Movie #48: The Woman In Black

I think the biggest question on viewers’ minds was how actor Daniel Radcliffe (aka Harry Potter) would continue his career after playing the young wizard for a decade. I don’t know if anything was proven by his role/performance in the gothic horror movie The Woman In Black, but I guess it’s not a bad idea to stick to something British and fantastical. In this story (which is surprisingly simple considering it’s actually based on a book), Radcliffe plays young lawyer and single father Arthur Kipps, who is assigned to handle the paperwork on a creepy old house in the remote country. The movie is rather run-of-the-mill as horror movies go. It contains all the expected elements: ghosts of dead children (bringing music boxes to life), restless spirit of a woman locked in the attic, creaky floors, doors that lock and unlock themselves, and mysterious figures in the fog. There isn’t much of a plot either: most of the time, Kipps keeps insisting that he needs to get back to Eel Marsh house to get that paperwork done (though he doesn’t seem to do much of it when he’s there).
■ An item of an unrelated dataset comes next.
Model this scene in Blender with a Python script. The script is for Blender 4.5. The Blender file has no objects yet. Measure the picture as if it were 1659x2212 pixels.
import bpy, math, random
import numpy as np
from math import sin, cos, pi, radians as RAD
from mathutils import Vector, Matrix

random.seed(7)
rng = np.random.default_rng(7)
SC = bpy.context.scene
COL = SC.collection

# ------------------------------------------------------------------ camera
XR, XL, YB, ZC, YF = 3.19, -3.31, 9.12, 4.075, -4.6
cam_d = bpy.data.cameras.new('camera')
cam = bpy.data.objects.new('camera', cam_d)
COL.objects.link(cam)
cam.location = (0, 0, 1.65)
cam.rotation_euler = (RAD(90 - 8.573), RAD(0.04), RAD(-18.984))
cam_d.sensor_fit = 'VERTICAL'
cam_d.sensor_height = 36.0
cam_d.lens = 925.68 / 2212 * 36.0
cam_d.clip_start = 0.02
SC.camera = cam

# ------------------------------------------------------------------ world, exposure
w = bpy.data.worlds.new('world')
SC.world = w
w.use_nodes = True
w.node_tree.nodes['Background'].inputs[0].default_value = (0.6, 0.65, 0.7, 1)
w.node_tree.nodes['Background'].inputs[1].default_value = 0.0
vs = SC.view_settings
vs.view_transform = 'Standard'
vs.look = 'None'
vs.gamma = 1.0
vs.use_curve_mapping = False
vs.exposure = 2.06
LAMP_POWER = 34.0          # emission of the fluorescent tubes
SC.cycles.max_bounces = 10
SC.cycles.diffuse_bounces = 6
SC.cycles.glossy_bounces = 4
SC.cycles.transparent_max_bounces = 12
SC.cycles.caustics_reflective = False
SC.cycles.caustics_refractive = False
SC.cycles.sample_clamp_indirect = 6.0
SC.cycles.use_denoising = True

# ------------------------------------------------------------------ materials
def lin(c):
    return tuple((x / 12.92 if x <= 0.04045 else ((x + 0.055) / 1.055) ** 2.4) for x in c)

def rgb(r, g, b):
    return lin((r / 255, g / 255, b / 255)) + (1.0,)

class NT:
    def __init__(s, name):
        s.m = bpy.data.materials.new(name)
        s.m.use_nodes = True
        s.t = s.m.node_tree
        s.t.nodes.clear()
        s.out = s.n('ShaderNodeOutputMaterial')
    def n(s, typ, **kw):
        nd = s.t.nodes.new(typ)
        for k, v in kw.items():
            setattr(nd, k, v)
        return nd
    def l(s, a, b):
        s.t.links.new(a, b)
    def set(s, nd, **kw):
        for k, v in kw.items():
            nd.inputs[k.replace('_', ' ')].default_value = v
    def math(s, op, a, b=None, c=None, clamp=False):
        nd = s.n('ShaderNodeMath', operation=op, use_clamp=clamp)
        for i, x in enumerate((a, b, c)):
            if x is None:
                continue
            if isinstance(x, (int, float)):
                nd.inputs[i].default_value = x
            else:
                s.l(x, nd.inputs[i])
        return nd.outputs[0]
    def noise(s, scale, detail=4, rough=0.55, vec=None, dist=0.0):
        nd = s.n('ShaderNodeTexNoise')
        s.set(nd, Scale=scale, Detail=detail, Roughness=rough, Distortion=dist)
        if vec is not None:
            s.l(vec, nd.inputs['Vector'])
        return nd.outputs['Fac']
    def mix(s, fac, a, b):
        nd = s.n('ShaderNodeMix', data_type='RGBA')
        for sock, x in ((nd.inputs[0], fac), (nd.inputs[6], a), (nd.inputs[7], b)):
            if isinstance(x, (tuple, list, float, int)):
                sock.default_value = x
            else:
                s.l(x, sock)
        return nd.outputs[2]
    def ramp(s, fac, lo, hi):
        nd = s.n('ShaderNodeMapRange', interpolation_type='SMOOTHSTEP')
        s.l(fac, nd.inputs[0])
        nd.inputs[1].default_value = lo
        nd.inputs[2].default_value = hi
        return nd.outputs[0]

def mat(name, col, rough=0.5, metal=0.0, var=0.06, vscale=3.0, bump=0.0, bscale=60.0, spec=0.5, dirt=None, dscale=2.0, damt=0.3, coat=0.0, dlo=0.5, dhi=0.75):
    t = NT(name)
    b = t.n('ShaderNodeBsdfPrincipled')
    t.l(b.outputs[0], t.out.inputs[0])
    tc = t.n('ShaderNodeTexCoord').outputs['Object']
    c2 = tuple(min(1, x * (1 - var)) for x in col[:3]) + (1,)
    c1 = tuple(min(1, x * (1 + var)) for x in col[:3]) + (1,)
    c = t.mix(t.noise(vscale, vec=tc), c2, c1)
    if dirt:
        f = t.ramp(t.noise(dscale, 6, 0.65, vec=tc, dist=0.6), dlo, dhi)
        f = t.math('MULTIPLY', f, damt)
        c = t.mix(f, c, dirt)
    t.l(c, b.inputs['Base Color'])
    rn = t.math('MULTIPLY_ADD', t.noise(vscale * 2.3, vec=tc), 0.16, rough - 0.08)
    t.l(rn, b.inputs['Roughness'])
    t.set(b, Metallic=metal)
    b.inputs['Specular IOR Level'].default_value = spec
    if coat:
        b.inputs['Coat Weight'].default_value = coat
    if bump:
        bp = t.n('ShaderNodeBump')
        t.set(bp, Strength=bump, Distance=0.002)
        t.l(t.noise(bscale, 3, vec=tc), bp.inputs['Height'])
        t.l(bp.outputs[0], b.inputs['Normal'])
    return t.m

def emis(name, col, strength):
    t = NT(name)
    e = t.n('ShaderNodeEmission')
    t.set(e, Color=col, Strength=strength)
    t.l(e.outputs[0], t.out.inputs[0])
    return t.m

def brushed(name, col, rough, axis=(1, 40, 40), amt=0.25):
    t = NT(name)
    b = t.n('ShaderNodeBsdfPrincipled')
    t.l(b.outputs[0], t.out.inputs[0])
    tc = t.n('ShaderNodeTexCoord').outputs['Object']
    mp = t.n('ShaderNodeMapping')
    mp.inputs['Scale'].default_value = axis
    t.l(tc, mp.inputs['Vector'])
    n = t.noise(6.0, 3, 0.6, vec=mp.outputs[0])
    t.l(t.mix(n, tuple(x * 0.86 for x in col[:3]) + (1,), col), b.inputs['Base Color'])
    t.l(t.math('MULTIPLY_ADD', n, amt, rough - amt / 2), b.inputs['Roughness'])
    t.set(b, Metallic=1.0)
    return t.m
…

Meanwhile, all the villagers glare at him because they think that his going back to the house has reawakened the vengeful spirit that is taking her anger out on their children. Everything is predictable and cliche. Once Kipps figures out the past events which traumatized the woman in black (which any viewer would have figured out long before he does), he just has to find a way to help her to rest in peace. Even though the plot is so rudimentary, it’s still kind of scary (especially for a horror movie chicken like myself). This movie proved something that I’ve known ever since I was a kid playing with the fast-forward button on my VCR: scary movies are not scary without sound. In this case, it was all up to the creepy soundtrack –especially the occasional discordant notes right as a door closes, or a shadow passes by in the corner — to keep things scary. In fact, most of the movie was just Kipps alone in the house, so there wasn’t even much dialogue. After staying somewhat mediocre throughout, I wish I could say that the ending was clever or an uplifting sigh of relief, or even a nice cozy resolution. Instead, there was a little bit of a twist that seemed like a cheap attempt at something different. I hope Radcliffe (and his agent) have better stuff in the queue for his movie career because this one was far from impressive (3 out of 5).